LU focuses on town-gown relationship in lending of North Shore Bank building

The former North Shore Bank building purchased by Lawrence University is temporarily being set up as a donation collection point for refugees who are expected to relocate to the Fox Valley area in the coming year. The agreement is with two local organizations, the Fox Valley Kiwanis and the Fox Valley World Relief.

The agreement to designate the property as a donation collection point was signed on Monday, Feb. 10. It states that Lawrence will loan the building to World Relief Fox Valley free-of-charge until the first week of August 2014.

With Lawrence lending the building, the collection of the items will be handled by The Fox Valley World Relief and The Fox Valley Kiwanis. Items that will be collected are gently used furniture that could be used to furnish an apartment. This includes couches, lamps, dressers, kitchen tables and other furnishings.

The Fox Valley Kiwanis is a subdivision of a global organization of volunteers whose mission is to serve the children and communities of the world. Kiwanis and its youth-oriented Service Leadership Programs serve communities in more than 80 countries and geographic areas.

The Fox Valley World Relief is a subdivision of the larger World Relief organization. World Relief has a network of regional offices and partner churches that help resettle approximately ten percent of the 70,000 refugees that enter the United States regularly. Resettlement includes furnishing homes with materials such as those that will be collected at the property, providing language skills, job training and spiritual support all in the service of facilitating self-sufficiency.

These refugees come from a variety of backgrounds. They originally lived in the Democratic Republic of Congo, Myanmar and Iraq, though some may have originally come from Sudan, Cuba, Somalia, Afghanistan, Iran, Eritrea, Bhutan and the former Soviet Union.
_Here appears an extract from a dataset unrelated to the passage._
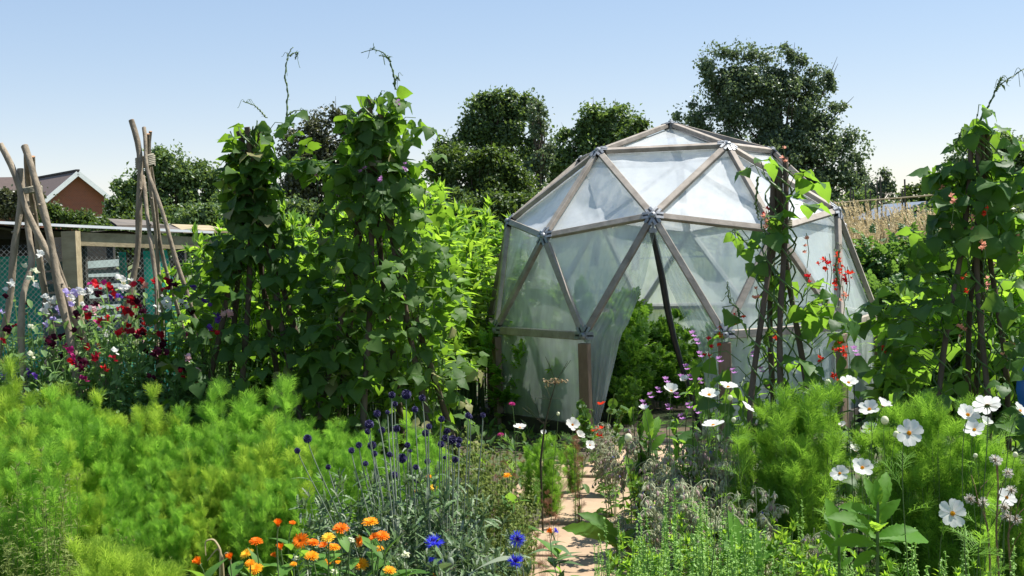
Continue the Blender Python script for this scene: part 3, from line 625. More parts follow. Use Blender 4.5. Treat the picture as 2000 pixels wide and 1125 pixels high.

Refugees may relocate for a variety of reasons. Currently, the vast majority of refugees find themselves in the need of relocation due to persecution related to race, religion, nationality, social group membership, political opinion or other matters of identity.

When seeking refuge in a country like the United States, refugees can be assigned to a variety of types of communities. The federal government evaluates each community in the country to determine possible viability as a new community for refugees. The State Department works with nine resettlement agencies to place refugees according to how the refugees’ needs correspond to the available resources of a community.

The Fox Valley has a successful history of supporting resettlement with both refugees from Sudan and Hmong refugees from Southeast Asia. The Fox Valley Kiwanis helped create a similar donation site in 2004 for the Hmong refugees.

Many components of the Fox Valley community have worked to support the resettlement of refugees in the past. This includes individual volunteers, businesses, non-profits and government offices. Organizations such as the Fox Valley Literacy Council (FVLC) work closely with volunteer tutors to be sensitive to the challenges experienced by the refugee clients, both before and after resettlement, whom they might work with. The FVLC is an organization that helps teach people who wish to improve their adult basic education, as well as those who wish to gain English language skills. Students have participated in refugee resettlement in a variety of ways, including volunteering with the FVLC as literacy tutors.

The use of the former North Shore Bank building as a donation collection site came from a desire to have a use for the building until a more permanent use can be put into place. Permanent plans for the recently purchased building are currently underway.

Three collection times have been established for donations. These are: from 9 a.m. to 1 p.m. Saturday, Feb. 22 and Saturday, March 1, as well as from 4 p.m. to 7 p.m. on Tuesday, March 4.